» **Problem requirements**
Identify the lines that contain the string "scene" and copy all of them.

» **Data provided**
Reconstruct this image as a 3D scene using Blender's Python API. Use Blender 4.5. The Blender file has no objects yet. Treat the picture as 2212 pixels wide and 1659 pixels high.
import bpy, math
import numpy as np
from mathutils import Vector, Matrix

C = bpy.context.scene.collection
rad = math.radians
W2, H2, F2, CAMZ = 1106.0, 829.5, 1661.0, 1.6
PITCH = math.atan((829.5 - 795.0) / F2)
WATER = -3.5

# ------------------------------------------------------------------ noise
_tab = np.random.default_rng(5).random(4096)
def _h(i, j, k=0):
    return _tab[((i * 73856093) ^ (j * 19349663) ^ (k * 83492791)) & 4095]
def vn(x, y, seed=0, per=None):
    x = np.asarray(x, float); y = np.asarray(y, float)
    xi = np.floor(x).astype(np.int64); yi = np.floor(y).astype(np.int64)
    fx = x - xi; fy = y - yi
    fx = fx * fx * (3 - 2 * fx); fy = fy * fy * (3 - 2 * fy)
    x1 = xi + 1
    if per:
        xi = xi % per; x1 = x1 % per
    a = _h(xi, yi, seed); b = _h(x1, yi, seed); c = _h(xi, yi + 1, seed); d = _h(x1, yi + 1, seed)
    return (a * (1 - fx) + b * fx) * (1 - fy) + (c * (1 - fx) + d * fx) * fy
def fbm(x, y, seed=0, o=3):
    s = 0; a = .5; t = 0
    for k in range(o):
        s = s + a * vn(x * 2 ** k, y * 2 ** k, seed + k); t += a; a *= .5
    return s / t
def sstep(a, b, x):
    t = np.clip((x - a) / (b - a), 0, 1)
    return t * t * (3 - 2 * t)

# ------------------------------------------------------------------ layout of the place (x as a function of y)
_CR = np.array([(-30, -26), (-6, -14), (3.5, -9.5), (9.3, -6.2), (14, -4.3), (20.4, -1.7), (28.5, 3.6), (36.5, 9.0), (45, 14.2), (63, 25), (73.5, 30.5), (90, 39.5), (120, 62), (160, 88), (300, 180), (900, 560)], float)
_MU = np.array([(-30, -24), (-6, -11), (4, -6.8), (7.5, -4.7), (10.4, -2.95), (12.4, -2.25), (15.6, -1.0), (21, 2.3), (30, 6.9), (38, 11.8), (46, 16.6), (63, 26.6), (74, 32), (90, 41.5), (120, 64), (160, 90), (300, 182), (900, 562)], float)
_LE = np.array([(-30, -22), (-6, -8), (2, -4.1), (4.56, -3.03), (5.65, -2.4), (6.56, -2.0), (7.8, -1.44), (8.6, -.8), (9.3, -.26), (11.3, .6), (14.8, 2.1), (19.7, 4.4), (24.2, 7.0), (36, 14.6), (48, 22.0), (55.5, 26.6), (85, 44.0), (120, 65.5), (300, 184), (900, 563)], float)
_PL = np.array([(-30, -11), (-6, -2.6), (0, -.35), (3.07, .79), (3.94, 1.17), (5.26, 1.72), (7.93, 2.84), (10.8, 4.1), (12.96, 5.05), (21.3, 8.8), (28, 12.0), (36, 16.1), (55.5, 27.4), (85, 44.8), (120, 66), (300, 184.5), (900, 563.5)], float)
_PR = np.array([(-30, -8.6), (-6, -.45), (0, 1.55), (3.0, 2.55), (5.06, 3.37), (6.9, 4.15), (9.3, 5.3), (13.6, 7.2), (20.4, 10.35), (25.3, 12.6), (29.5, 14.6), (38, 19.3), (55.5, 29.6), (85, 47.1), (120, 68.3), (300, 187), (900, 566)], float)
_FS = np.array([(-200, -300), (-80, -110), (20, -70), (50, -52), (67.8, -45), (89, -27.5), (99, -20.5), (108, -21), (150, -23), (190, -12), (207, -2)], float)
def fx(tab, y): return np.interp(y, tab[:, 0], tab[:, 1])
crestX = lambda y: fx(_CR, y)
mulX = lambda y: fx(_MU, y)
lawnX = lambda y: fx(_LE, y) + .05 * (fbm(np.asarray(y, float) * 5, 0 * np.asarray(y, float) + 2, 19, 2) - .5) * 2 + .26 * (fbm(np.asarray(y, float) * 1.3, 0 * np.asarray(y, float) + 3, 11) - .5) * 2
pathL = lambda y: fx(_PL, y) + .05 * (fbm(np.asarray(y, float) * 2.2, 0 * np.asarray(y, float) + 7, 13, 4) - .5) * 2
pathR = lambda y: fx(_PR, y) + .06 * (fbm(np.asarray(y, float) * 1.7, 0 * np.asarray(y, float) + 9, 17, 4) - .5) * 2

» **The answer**
Reconstruct this image as a 3D scene using Blender's Python API. Use Blender 4.5. The Blender file has no objects yet. Treat the picture as 2212 pixels wide and 1659 pixels high.
C = bpy.context.scene.collection